Charles Dickens was born in the Regency period of English history, at the end of the eighteenth century. He therefore experienced what it was like living when the aristocracy held the new middle classes in contempt and held a lot of power in their family name and wealth. Many of his novels, like Great Expectations, explore that kind of power.

The fact that Estella is so derisive of Pip because of his upbringing is ironic because she turns out to be the daughter of a maid and murderer. What turns out to be important in Great Expectations, is not money or class but loyalty and friendship. A man is not good or a gentleman because he looks like one or is born one, he becomes one through an appreciation of these values.

Serialisation-The story was not published as a novel like we buy it today, but it was bought in sections week by week. Many of the cliff-hangers and withheld information could therefore take weeks to be resolved adding to the tension felt by readers.

Society- Dickens began his career as a journalist and lived through a time of important social upheavals and changes. He was particularly interested in the impact the laws had on the poor and on children. Many of his novels explore upward mobility and the treatment of the working classes who often lived in work houses or cramped dirty areas of London. Great Expectations does not explore the lives of the poor as much as other novels like Oliver Twist, but Jaggers’ defense of Molly and her employment and the eventual redemption of Magwitch can be seen as sympathetic to a poor, criminal class that Dickens experienced in London.

Capitalism– Great Expectations sees many characters change and move both physically and socially. Part of the reason Pip’s journey is possible was due to the emergence of the middle classes and a capitalist economy where money could change hands between anyone. Compeyson and Magwitch show that no matter who you are this new system can get you rich but also that riches do not make you a good man. Pip only reaches maturity having lost all his money. Miss Havisham’s isolated and perpetual stillness is also reflected in the fact that her business is shut down too. Her money just sits there with her, going nowhere except back into her crumbling estate. When wealth flows through financial aid it marks true friendship in Great Expectations, this is clearly seen in Joe paying Pip’s debts and Pip helping Herbert set up a business.


Links to Other Texts

Jane Austen was writing during the regency period Charles Dickens was born in. She too challenged social norms and status but usually did so through romantic narratives as in Pride and Prejudice.

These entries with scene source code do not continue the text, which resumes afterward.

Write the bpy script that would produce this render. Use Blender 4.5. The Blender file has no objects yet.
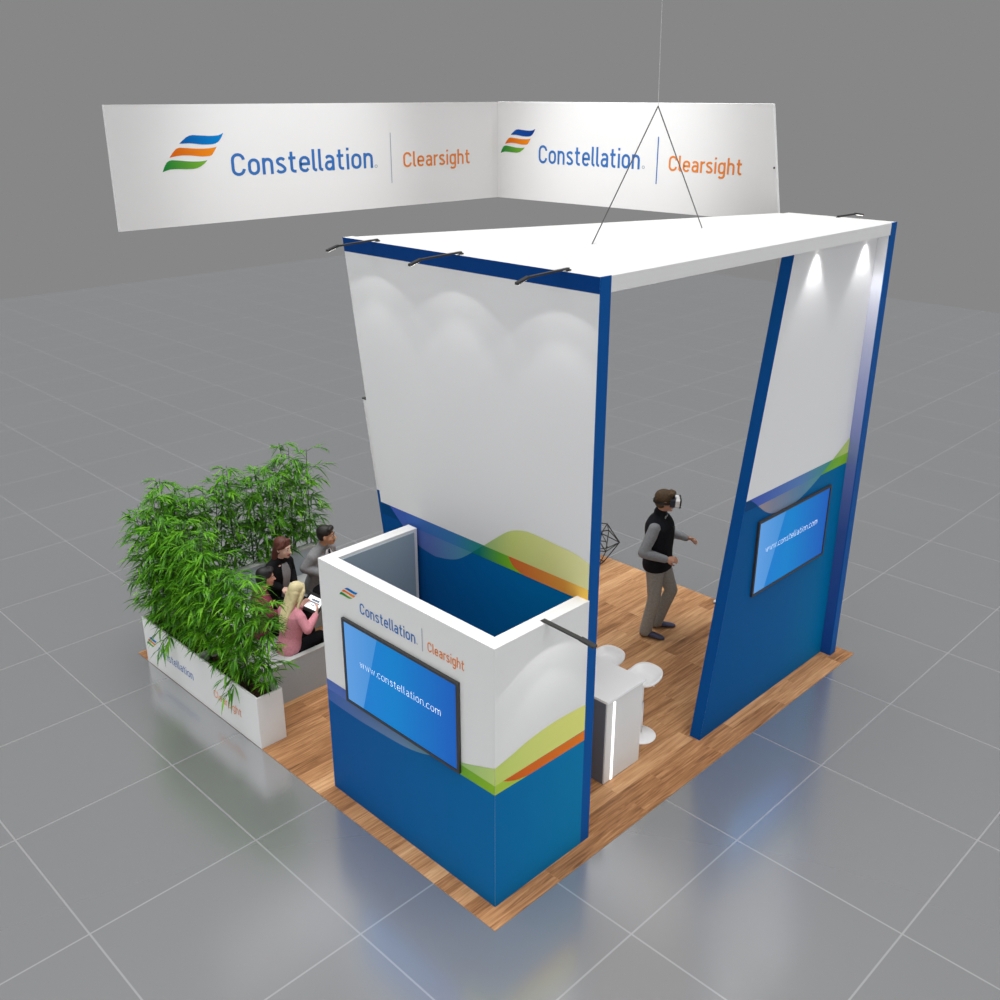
import bpy, bmesh, math, random
from mathutils import Vector, Matrix, Quaternion
from mathutils.geometry import tessellate_polygon
random.seed(7)
PI = math.pi
V = Vector
sc = bpy.context.scene
col = sc.collection

# ------------------------------------------------------------------ materials
def lin(c):
    return tuple(((x/255)/12.92 if x/255 <= .04045 else ((x/255+.055)/1.055)**2.4) for x in c)

MATS = {}
def mat(name, rgb=(200, 200, 200), rough=.5, metal=0., spec=.5, emit=None, noise=0., nscale=30., lin_rgb=None):
    if name in MATS: return MATS[name]
    m = bpy.data.materials.new(name); m.use_nodes = True
    nt = m.node_tree; b = nt.nodes['Principled BSDF']
    c = lin_rgb or lin(rgb)
    b.inputs['Base Color'].default_value = (*c, 1)
    b.inputs['Roughness'].default_value = rough
    b.inputs['Metallic'].default_value = metal
    b.inputs['Specular IOR Level'].default_value = spec
    if emit:
        b.inputs['Emission Color'].default_value = (*c, 1); b.inputs['Emission Strength'].default_value = emit
    if noise:
        tc = nt.nodes.new('ShaderNodeTexCoord'); n = nt.nodes.new('ShaderNodeTexNoise')
        n.inputs['Scale'].default_value = nscale; n.inputs['Detail'].default_value = 3
        nt.links.new(tc.outputs['Object'], n.inputs['Vector'])
        r = nt.nodes.new('ShaderNodeValToRGB')
        r.color_ramp.elements[0].position = .3; r.color_ramp.elements[1].position = .7
        r.color_ramp.elements[0].color = (*[x*(1-noise) for x in c], 1)
        r.color_ramp.elements[1].color = (*[min(1, x*(1+noise)) for x in c], 1)
        nt.links.new(n.outputs['Fac'], r.inputs['Fac']); nt.links.new(r.outputs['Color'], b.inputs['Base Color'])
    MATS[name] = m
    return m

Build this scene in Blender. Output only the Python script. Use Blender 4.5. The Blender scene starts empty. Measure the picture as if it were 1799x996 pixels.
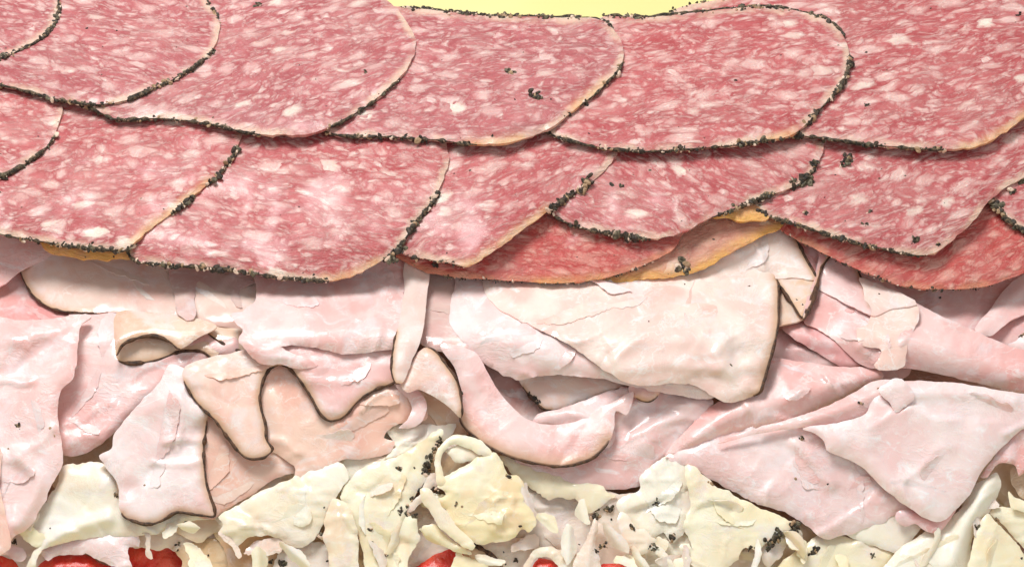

To see a more obvious critique of society and the treatment of the poor Charles Dickens’ Oliver Twist would be a good choice as it depicts the life of a boy taken from a work house, to the streets of London and then to the house of a gentleman. Something like A Christmas Carol shows how a selfish, bitter, wealthy character like Ebenezer Scrooge can change and become a generous, kind person, something that Miss Havisham never achieves.